The International Air Transport Association (IATA) broke out in seasonal goodwill on Dec. 11, predicting that a new year will bring fresh cheer for the cargo sector.

Cargo traffic is expected to grow 2.0% in 2020 after a year of slowing economic growth, trade wars, geopolitical tensions, uncertainty over Brexit and social unrest contributed to a 3.3% contraction in airline freight business, Director General Alexandre de Juniac said in an annual address to media at the group’s Swiss headquarters.

It was the first downturn for the sector in seven years. The 3.3% annual decline in demand was the steepest drop since 2009, during the global financial crisis.

IATA is forecasting 62.4 million cargo tons in 2020, a 2% increase over the 61.2 million tons carried in 2019, as world trade rebounds. The 2019 tally represents the lowest aggregate tonnage figure in three years. The IATA forecast values international trade shipped by air next year at $7.1 trillion.

Yields will continue to slide, with a 3% decline forecast for 2020, an improvement from a 5% decline in 2019. Cargo revenues will slip for a third year in 2020, with revenues expected to total $101.2 billion, down 1.1% from 2019, according to IATA.

The worldwide freight load factor, measured as a percentage of available freight ton kilometers (AFTKs), is forecast at 46.3%, down slightly from 46.7% estimated for the current year and 49.3% posted for 2018.

IATA estimates the global airline industry will produce a net profit of $29.3 billion in 2020, up from $25.9 billion expected in 2019 (revised downward from $28 billion forecast in June.) Achieving that would make 2020 the industry’s 11th consecutive year in the black.

Airlines in Asia Pacific were the most exposed to weakness in world trade and cargo this year. The modest recovery in world trade will support profits next year in the region, according to the forecast.

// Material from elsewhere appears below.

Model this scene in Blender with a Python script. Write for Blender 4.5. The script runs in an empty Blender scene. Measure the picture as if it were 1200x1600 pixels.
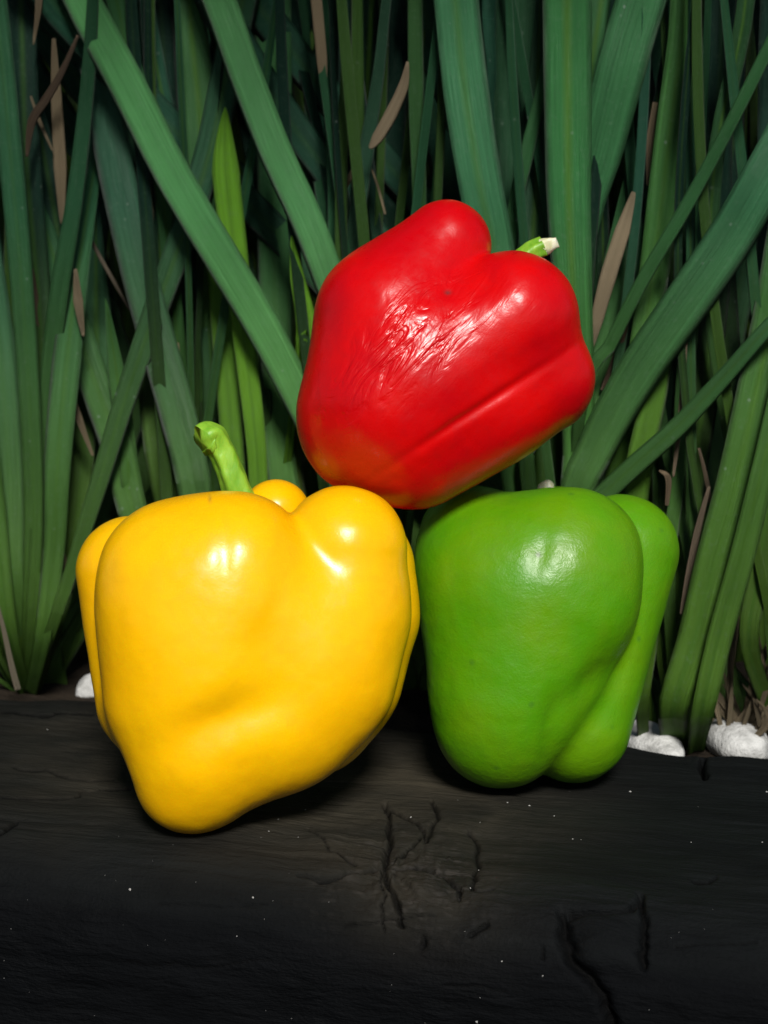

2019 was a difficult business environment for airlines, “yet the industry managed to achieve a decade in the black, as restructuring and cost-cutting continued to pay dividends. It appears that 2019 will be the bottom of the current economic cycle, and the forecast for 2020 is somewhat brighter,” de Juniac said.

IATA and the World Bank anticipate global GDP to expand by 2.7% in 2020 (marginally above the 2.5% growth in 2019). World trade growth is expected to rebound to 3.3% from 0.9% in 2019, with easing of some trade tensions expected.

IATA reported in October that airline CFOs and heads of cargo were positive about future growth in air travel but less positive about cargo due to the slowdown in world trade as a result of trade disputes. However, central banks have reacted to the slowdown by easing monetary policy, and governments have used fiscal policy to stimulate domestic demand, limiting the risk of recession.

The regional profit picture is mixed in both 2019 and 2020. Africa, the Middle East and Latin America are all expected to lose money in 2019, with carriers in Latin America returning to profit in 2020 as regional economies strengthen. Airlines in North America continue to lead on financial performance, accounting for 65% of industry profits in 2019 and around 56% of aggregate earnings in 2020. Financial performance is expected to improve or remain the same compared to 2019 in all regions except for North America, where expected capacity growth owing to new aircraft deliveries could put pressure on earnings, according to IATA.